Alcuni vigli del fuoco ricorro giudizialmente al fine di chiedere un incremento retributivo per aver svolto lavoro notturno per 8 ore nell’arco di una stessa giornata, andando così a superare il limite legale pari a 7 ore al giorno.
Nel costituirsi in giudizio, il ministero dell’interno bulgaro, datore di lavoro dei ricorrenti, eccepisce la sussistenza di un regime speciale per il settore pubblico che prevede la possibilità di fissare in 8 ore e non in 7 il limite del lavoro notturno.
Il Tribunale bulgaro investito della questione, mediante un rinvio pregiudiziale, chiede alla CGUE se detta disparità di trattamento tra i dipendenti del settore pubblico e quelli del settore privato possa costituire una violazione del diritto comunitario in materia di orario di lavoro.

La sentenza

La Corte di Giustizia rileva, preliminarmente, che la Direttiva 2003/88 si applica a tutti i settori di attività e che, salvo per alcune esclusioni espressamente previste dalla stessa, non è possibile limitarne l’applicazione lasciando fuori un intero settore come quello pubblico.

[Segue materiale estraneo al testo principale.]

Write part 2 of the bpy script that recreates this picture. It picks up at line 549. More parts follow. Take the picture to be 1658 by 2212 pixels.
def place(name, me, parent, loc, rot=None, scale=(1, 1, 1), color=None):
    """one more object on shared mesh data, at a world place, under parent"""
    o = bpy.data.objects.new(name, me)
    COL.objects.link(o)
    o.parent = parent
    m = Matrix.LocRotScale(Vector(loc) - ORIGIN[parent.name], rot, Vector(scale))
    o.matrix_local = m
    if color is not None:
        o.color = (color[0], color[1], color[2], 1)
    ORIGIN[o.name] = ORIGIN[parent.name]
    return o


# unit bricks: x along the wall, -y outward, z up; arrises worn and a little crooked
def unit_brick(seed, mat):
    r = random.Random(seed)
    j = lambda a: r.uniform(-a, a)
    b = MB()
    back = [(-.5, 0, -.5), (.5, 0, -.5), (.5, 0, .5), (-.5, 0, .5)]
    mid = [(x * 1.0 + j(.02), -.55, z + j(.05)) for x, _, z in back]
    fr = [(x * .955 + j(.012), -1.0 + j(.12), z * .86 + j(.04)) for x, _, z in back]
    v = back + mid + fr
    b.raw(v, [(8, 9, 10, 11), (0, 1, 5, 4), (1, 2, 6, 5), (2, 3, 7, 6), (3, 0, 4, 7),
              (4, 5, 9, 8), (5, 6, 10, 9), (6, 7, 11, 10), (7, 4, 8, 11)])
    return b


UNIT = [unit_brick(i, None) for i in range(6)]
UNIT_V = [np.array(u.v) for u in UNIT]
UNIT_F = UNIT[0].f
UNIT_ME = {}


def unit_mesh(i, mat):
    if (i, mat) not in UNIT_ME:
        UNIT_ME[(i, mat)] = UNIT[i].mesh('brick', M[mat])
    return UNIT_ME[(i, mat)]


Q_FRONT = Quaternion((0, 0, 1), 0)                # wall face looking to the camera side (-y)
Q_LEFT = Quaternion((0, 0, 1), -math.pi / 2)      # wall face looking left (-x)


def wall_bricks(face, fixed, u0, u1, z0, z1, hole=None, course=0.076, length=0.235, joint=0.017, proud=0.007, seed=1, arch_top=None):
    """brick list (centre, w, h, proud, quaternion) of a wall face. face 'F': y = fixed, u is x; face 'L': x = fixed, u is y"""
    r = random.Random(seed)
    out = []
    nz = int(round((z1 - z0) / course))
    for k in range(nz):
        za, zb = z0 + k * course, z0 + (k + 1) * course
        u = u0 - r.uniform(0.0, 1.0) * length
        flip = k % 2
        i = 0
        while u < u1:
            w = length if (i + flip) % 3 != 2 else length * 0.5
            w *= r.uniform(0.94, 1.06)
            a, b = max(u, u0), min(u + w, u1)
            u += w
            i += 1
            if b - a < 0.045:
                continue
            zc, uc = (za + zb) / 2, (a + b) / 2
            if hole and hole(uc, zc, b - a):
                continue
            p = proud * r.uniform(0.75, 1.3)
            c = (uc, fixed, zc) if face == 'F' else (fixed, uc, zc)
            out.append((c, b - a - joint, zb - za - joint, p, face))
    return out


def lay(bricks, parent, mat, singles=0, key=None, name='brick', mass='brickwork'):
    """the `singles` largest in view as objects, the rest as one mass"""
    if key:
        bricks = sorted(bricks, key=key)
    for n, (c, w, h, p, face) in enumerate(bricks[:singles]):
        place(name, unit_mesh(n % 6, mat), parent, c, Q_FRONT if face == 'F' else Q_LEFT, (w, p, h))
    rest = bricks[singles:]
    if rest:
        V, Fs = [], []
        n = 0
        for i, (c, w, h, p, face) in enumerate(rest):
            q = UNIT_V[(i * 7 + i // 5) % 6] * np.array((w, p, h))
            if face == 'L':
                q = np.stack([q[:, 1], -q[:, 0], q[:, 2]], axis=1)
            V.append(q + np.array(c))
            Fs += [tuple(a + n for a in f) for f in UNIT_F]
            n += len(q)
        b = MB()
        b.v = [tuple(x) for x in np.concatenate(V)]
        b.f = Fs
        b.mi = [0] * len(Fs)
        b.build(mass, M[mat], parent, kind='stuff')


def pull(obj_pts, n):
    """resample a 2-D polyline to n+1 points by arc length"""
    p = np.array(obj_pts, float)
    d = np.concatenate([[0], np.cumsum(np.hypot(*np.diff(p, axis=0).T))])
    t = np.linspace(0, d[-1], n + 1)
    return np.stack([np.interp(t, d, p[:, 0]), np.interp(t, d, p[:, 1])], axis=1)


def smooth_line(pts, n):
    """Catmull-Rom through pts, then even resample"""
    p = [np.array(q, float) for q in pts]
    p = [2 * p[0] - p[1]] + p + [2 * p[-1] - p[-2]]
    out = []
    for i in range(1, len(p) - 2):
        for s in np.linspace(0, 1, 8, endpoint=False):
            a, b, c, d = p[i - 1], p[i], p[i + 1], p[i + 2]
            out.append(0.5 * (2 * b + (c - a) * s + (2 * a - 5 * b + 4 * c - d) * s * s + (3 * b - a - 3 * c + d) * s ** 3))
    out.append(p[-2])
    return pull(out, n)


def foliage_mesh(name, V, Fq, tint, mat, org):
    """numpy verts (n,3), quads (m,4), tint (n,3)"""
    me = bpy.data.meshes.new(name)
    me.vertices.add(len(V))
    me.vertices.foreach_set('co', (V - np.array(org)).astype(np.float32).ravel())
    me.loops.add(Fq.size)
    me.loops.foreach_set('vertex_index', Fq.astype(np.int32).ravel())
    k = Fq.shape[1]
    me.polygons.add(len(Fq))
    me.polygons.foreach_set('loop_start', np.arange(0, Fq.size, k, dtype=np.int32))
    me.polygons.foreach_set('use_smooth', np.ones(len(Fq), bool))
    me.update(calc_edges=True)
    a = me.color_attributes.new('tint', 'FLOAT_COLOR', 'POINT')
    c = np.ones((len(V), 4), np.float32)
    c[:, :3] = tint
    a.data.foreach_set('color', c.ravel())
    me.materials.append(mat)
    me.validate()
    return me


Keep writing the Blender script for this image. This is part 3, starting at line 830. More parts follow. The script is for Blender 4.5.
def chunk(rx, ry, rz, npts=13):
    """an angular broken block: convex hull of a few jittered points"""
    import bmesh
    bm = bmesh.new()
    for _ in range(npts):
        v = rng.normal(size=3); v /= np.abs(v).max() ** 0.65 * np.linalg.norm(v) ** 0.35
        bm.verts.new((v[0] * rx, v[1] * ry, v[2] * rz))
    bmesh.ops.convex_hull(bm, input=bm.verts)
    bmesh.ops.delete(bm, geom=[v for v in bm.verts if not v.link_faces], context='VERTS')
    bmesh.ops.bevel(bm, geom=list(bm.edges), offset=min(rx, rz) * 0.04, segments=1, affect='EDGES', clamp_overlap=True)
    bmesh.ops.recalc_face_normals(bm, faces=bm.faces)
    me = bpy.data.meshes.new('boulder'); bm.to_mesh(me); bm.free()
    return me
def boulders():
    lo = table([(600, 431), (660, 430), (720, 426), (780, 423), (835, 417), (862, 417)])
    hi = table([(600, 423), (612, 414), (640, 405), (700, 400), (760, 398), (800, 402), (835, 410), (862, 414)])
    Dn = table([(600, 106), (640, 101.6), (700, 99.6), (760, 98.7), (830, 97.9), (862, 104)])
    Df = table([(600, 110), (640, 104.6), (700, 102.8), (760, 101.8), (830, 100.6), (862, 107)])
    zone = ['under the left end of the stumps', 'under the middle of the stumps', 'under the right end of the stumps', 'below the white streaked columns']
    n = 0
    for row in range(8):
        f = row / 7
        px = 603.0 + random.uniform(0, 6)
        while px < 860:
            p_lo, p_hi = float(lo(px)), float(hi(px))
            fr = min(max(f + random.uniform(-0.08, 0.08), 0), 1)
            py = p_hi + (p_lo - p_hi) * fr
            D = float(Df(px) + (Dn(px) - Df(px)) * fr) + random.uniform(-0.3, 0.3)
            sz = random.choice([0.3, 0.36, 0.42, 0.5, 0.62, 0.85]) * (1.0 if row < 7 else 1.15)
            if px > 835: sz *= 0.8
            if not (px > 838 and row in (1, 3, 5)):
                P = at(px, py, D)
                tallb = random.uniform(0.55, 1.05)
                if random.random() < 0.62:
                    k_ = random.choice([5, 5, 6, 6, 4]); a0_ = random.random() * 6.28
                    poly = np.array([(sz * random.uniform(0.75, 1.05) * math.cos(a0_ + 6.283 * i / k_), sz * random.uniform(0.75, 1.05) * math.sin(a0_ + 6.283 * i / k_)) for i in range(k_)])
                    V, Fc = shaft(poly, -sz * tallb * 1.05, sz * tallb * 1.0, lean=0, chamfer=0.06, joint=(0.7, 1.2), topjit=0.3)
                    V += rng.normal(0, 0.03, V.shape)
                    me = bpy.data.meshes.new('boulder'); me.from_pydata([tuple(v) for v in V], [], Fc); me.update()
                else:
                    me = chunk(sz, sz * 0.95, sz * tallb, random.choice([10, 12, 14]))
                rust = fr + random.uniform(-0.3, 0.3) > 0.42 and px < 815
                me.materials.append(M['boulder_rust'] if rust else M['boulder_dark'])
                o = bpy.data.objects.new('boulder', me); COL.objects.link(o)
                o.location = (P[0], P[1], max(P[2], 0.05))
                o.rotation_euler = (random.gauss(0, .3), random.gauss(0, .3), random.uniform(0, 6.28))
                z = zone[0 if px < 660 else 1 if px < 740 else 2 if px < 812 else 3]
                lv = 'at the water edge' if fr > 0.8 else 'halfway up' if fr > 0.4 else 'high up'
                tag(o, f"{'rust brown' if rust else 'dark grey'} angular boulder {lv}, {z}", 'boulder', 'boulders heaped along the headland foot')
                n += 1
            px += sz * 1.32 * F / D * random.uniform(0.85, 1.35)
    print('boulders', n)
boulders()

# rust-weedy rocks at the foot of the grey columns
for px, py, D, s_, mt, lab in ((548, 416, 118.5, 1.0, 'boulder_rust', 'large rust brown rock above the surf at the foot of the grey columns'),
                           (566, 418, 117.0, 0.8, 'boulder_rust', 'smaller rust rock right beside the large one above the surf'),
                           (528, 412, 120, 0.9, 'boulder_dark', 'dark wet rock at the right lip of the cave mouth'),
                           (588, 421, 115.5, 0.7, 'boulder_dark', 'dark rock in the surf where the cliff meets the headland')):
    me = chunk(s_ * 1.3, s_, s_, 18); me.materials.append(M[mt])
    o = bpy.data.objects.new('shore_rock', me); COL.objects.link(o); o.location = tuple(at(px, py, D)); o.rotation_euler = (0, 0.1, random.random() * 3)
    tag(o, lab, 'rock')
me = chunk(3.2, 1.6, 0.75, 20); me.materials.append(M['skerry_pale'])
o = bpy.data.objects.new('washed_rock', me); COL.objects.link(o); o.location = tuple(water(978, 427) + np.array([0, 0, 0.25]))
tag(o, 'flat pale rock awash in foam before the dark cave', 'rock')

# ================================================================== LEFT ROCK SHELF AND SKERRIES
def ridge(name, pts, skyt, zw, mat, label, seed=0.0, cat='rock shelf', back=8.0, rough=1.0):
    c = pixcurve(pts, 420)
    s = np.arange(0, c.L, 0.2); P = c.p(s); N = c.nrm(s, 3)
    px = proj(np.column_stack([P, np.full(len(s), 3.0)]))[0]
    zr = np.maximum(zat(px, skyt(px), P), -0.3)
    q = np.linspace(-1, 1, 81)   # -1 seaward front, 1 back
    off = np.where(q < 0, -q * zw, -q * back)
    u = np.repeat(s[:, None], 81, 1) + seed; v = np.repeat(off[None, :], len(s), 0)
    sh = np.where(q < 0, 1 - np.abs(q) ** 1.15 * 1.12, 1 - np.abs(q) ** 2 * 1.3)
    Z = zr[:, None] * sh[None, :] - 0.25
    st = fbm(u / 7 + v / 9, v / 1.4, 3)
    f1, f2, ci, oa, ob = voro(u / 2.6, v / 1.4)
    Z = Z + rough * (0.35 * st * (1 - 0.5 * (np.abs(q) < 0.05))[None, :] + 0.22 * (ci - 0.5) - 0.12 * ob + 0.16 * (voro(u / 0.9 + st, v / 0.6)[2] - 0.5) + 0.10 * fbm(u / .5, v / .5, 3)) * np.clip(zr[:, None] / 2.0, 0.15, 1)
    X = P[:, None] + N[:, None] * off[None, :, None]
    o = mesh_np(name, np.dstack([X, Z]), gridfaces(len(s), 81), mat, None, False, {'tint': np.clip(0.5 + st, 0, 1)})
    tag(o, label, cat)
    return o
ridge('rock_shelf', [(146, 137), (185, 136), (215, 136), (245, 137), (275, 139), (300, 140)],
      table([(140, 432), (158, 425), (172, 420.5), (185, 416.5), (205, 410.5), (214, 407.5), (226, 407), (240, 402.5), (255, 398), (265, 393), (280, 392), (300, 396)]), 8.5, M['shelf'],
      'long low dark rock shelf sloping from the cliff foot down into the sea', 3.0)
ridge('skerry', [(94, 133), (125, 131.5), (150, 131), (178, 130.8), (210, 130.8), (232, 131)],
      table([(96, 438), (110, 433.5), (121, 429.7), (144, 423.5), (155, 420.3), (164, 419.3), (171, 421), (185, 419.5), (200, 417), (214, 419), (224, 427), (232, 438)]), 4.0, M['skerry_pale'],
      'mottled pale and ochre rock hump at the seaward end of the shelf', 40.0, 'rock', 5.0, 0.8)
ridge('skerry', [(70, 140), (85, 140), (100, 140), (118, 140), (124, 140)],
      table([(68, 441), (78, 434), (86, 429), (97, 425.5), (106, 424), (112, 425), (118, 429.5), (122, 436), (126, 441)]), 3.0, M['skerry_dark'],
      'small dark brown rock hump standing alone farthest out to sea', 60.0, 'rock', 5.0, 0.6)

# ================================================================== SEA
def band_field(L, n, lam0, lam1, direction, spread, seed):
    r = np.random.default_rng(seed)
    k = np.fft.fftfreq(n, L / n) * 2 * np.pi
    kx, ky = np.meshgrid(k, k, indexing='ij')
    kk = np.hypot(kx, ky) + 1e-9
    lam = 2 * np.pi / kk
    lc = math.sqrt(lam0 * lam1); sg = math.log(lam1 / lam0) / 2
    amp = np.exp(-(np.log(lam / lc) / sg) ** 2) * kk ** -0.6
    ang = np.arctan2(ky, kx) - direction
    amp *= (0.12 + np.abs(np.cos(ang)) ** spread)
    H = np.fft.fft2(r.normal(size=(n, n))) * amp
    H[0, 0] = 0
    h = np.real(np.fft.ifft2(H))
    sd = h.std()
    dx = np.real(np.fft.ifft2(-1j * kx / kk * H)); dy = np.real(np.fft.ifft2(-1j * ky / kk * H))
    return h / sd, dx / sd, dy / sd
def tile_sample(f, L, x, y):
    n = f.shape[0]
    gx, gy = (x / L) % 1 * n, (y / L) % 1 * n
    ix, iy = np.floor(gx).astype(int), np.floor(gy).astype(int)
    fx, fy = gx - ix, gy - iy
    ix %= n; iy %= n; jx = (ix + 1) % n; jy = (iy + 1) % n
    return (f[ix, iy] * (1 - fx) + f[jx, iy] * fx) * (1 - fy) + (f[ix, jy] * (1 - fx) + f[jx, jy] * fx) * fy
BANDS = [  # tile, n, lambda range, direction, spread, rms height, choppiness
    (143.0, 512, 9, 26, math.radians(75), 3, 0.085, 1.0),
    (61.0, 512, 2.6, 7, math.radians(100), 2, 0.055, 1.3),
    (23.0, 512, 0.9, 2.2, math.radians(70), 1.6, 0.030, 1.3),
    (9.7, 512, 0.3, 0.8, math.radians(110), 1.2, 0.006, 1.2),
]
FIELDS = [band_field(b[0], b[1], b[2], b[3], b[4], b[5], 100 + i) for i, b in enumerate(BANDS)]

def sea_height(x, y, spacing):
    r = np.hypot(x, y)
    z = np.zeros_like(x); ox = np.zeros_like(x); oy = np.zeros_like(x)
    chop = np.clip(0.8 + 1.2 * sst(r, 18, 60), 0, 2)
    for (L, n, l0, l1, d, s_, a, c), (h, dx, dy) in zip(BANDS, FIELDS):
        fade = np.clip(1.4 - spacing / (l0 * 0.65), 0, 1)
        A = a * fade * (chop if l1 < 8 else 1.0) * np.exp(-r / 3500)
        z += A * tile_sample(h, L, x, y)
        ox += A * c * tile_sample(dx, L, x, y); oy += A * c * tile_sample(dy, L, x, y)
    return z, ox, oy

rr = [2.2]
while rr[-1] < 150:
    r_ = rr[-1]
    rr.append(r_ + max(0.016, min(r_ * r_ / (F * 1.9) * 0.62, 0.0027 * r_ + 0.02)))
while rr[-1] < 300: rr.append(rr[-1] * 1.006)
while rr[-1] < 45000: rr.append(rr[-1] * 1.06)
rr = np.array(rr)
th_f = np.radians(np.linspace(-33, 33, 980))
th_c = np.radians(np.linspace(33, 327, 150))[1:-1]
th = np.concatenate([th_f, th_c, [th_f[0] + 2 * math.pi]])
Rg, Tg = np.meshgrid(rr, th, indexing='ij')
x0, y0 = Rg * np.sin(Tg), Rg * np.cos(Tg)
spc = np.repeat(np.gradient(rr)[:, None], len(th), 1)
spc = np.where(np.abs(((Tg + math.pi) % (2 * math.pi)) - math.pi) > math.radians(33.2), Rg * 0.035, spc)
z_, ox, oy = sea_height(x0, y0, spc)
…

Per i Giudici, ne consegue che lo Stato, in qualità di datore, può prevedere un’applicazione differenziata della normativa comunitaria in materia di orario di lavoro solo per ragioni eccezionali, nei confronti di dipendenti chiamati a svolgere un determinato compito o al verificarsi di eventi improvvisi.

Dunque, continua la sentenza, è possibile prevedere una diversa durata del lavoro notturno tra dipendenti del settore privato e del pubblico impiego, a condizione che tale differenziazione – operata all’esito di una comparazione delle concrete situazioni lavorative – sia fondata su un criterio obiettivo e ragionevole e persegua un legittimo scopo.

Su tali presupposti, la CGUE afferma il principio di diritto secondo cui le diversità di trattamento per essere legittime non devono essere legate a categorie astratte e non devono coinvolgere in modo automatico tutto il settore pubblico.